Durante los últimos ocho meses, el artista británico David Shrigley ha ocupado su tiempo en el enredado propósito de recolectar diez toneladas de cuerda vieja de puertos, escuelas de escalada, alpinistas, empresas de limpieza de cristales, parques eólicos… Queda ahora la tarea más compleja, el culmen de su obra: venderla, en su conjunto, por un millón de libras (1.133.000 euros).
Primero dará a conocer su montaña de cuerda usada en una galería del barrio londinense de Mayfair. Allí también depositará la esperanza de venderla, de encontrarle un nuevo hogar que aprecie su arte, una colección privada, una institución o una fundación que quiera apreciar a diario el interminable tejemaneje.
La obra de Shrigley en realidad representa la complejidad del arte, del valor que estamos dispuestos a dar a unas obras y cuánto pagaríamos por unas ideas, mientras que otras desechamos otras. Recordamos, por ejemplo, el plátano pegado con cinta a una pared de Maurizio Cattelan que se vendió en Shoteby’s por 6,2 millones de dólares (en torno a 5,4 millones de euros). ¿Por qué eso sí, y 10 toneladas de cuerda no?
“Un objeto intrigante en sí mismo”
“Es una instalación que carece de estética, pero al mismo tiempo resulta imposible ignorar su componente estético; la cuerda se convierte en un objeto intrigante en sí mismo”, intenta explicar Shrigley sobre su obra. “Tienes diez toneladas de arte contemporáneo; por su peso, representa una excelente relación calidad-precio”, ironiza.

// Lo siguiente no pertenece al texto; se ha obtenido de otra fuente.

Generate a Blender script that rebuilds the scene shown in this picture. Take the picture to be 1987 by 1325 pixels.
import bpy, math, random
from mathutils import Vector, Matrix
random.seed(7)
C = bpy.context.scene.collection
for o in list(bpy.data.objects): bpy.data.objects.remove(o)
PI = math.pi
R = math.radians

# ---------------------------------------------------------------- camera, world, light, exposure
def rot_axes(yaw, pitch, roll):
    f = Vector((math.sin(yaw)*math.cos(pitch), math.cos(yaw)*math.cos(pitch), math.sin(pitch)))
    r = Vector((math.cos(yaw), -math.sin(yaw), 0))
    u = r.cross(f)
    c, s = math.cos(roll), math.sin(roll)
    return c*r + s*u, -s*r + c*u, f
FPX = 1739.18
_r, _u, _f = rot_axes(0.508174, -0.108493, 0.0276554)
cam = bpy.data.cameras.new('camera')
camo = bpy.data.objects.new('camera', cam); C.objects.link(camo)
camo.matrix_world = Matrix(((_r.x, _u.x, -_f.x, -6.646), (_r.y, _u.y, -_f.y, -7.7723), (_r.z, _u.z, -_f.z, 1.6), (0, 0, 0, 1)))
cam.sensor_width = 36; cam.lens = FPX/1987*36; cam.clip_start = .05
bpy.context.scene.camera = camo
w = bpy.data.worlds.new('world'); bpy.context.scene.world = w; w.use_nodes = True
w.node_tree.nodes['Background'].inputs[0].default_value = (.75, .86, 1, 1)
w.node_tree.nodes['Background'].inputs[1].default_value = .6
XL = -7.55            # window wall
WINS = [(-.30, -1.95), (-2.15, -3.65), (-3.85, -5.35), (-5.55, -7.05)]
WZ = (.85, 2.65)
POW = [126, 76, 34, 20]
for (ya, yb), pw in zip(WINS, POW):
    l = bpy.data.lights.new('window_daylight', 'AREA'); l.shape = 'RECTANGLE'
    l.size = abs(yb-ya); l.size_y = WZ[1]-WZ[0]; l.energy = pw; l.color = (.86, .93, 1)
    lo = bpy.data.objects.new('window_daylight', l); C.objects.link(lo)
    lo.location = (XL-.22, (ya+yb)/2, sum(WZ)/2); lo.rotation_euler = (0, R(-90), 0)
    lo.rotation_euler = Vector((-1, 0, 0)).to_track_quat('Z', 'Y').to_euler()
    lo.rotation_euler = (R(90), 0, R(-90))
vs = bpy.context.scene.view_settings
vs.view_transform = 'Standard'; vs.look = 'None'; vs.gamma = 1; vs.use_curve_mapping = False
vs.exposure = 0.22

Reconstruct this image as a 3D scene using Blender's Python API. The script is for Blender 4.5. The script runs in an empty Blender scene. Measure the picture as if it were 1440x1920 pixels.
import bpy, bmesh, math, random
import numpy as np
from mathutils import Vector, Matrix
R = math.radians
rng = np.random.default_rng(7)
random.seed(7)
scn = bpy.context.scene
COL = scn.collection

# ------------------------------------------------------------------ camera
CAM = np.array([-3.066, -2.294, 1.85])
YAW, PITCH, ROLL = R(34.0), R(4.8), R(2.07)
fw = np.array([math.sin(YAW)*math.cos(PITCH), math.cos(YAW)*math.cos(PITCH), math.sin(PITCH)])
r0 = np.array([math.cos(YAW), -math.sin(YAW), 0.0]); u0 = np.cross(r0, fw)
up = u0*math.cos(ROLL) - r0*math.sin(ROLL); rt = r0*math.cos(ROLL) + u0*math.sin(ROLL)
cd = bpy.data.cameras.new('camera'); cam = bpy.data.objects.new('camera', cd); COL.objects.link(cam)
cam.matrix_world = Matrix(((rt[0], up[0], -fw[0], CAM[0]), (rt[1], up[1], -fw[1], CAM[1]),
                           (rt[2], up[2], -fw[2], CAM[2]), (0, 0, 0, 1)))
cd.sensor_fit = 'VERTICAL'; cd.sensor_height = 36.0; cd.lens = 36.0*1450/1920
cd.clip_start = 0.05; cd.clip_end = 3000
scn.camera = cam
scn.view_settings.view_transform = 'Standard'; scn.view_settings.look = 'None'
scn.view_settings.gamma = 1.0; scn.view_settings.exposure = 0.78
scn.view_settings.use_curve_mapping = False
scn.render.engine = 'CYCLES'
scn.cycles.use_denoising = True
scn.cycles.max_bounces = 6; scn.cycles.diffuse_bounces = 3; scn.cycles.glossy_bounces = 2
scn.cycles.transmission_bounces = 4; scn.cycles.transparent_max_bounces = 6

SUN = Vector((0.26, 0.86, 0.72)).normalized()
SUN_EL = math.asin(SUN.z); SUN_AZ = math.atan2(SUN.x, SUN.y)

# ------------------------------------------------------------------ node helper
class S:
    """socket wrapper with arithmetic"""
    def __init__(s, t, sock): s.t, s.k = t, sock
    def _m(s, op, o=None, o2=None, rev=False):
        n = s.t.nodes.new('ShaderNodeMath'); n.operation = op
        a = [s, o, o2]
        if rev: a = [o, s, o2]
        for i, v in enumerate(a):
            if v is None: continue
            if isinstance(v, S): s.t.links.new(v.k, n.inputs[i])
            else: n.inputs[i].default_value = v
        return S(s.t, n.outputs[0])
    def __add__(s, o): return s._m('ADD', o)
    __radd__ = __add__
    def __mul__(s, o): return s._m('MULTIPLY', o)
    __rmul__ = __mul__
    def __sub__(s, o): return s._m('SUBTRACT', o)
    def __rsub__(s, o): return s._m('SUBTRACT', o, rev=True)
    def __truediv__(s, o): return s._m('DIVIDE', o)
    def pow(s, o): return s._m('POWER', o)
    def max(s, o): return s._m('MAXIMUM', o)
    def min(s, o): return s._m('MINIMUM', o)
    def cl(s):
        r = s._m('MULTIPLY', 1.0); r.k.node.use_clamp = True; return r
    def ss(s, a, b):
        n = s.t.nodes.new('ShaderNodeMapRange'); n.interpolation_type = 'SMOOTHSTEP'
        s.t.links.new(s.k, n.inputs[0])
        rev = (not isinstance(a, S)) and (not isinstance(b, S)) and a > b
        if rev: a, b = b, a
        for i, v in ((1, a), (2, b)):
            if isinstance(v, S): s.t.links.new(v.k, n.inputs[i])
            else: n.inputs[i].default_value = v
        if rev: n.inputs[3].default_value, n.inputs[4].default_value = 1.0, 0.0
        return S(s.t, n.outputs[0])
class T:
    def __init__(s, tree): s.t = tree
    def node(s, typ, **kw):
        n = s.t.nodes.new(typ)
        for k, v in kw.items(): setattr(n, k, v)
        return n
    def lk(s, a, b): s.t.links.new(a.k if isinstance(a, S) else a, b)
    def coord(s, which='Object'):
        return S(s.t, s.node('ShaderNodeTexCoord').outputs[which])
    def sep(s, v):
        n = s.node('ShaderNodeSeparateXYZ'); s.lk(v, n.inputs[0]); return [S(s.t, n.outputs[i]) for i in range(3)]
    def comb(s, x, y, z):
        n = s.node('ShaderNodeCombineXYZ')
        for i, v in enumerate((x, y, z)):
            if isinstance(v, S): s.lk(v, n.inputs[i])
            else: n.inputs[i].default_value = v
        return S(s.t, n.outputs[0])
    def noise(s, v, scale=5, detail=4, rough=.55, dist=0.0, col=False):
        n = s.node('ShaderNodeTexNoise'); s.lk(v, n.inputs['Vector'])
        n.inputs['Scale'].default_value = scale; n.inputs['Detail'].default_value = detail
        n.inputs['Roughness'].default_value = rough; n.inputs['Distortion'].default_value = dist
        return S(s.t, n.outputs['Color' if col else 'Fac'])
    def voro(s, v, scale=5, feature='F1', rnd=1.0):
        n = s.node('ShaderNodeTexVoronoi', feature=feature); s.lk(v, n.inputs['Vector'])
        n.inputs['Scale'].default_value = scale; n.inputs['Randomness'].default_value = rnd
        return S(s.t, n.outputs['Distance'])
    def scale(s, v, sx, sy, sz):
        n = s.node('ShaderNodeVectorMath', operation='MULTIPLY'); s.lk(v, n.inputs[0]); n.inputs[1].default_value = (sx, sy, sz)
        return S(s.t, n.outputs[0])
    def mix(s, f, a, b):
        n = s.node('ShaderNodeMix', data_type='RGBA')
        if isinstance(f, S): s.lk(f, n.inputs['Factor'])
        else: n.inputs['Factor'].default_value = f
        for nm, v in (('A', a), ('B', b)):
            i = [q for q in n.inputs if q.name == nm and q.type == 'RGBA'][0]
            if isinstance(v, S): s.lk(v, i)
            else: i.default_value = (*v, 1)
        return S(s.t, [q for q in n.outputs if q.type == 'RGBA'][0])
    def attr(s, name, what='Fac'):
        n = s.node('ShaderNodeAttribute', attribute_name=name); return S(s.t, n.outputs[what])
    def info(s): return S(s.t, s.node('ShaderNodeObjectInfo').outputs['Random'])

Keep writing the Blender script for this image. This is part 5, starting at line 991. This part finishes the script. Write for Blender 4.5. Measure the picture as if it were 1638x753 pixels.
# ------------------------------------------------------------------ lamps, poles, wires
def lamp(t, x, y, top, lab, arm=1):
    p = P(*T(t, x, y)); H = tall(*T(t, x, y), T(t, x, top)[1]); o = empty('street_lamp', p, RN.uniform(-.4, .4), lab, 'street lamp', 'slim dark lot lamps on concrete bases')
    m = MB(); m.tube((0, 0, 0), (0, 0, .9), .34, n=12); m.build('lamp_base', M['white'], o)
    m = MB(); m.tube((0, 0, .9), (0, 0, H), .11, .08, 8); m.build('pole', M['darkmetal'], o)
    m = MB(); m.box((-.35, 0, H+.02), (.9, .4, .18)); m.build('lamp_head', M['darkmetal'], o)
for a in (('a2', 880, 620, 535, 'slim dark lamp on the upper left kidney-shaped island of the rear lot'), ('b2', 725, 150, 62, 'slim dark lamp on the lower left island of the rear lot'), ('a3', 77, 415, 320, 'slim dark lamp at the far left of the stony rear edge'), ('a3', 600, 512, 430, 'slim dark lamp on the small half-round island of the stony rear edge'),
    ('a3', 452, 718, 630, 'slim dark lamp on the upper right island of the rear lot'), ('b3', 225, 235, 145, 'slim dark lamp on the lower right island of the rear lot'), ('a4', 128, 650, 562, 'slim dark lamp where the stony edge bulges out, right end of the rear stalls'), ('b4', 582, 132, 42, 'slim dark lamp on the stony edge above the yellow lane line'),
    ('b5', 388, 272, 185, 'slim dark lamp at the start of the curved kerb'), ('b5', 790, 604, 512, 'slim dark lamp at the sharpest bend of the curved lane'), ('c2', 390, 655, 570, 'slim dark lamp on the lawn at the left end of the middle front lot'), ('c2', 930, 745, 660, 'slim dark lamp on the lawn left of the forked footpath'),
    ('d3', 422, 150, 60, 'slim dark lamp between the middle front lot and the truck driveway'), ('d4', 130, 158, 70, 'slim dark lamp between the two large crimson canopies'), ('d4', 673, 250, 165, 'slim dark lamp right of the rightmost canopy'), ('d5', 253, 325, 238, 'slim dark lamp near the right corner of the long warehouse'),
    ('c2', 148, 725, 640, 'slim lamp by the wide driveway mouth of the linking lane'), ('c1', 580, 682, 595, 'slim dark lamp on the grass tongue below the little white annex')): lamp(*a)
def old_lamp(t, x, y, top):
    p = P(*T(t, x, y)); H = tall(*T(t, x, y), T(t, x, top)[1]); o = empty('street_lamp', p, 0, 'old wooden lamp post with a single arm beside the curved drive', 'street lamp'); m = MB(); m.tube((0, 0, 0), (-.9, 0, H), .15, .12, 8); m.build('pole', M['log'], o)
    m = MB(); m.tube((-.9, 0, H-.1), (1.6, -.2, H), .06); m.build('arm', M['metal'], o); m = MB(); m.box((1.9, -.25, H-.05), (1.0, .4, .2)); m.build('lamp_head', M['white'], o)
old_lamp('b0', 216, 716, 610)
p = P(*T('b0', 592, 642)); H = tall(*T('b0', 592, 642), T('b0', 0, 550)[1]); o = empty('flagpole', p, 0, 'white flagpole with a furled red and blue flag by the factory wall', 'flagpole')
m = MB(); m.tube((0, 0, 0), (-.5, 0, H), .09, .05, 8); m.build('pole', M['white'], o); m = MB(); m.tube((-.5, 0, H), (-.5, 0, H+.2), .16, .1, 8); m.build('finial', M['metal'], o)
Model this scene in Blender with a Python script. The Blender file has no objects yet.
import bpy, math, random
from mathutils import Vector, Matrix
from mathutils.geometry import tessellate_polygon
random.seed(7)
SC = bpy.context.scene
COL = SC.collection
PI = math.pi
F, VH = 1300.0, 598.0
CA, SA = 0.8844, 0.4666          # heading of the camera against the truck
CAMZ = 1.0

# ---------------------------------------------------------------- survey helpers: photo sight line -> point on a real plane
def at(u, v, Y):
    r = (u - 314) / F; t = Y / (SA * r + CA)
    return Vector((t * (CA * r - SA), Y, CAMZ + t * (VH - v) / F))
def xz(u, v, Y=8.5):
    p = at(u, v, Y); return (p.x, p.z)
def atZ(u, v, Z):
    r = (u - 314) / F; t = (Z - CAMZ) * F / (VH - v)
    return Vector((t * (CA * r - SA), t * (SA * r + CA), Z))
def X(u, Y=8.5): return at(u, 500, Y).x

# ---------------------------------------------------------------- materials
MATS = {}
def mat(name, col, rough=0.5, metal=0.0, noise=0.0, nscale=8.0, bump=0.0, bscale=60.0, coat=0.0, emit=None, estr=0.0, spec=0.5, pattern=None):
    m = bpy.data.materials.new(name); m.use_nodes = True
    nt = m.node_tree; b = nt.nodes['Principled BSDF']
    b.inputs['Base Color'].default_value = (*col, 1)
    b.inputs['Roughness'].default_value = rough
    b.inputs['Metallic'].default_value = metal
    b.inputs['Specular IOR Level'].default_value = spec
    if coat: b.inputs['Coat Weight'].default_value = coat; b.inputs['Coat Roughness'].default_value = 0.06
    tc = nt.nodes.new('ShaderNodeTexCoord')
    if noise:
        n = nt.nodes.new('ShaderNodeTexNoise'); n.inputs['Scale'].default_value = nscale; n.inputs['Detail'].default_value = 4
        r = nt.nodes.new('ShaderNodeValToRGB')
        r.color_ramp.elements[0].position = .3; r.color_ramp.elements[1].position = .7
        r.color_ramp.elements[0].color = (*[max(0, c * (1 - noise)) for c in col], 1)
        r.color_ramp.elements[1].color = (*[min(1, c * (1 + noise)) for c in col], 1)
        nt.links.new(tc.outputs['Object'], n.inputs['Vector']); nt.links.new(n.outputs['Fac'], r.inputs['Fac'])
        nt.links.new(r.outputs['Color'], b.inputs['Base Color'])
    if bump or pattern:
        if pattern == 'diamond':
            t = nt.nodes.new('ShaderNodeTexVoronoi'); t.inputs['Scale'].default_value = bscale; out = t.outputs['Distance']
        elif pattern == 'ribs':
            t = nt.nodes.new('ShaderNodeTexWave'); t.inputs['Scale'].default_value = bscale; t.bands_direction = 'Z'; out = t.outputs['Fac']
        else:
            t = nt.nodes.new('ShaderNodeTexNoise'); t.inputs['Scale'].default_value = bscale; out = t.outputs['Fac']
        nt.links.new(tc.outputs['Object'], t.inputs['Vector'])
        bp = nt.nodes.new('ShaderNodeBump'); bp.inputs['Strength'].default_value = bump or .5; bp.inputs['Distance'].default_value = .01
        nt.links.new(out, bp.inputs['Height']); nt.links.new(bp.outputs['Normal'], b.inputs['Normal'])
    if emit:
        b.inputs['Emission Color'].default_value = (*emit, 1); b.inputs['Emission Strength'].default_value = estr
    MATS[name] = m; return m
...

Como sea, la obra ya está expuesta en la galería Stephen Friedman de Londres, donde uno podrá perderse en los caóticos pensamientos que deja la enmarañada obra de Shrigley. “Probablemente me iría mucho mejor dedicándome solo a pintar, pero crear este tipo de obras y tener este tipo de conversaciones forman parte del placer”, ha señalado el artista en The Art Newspaper.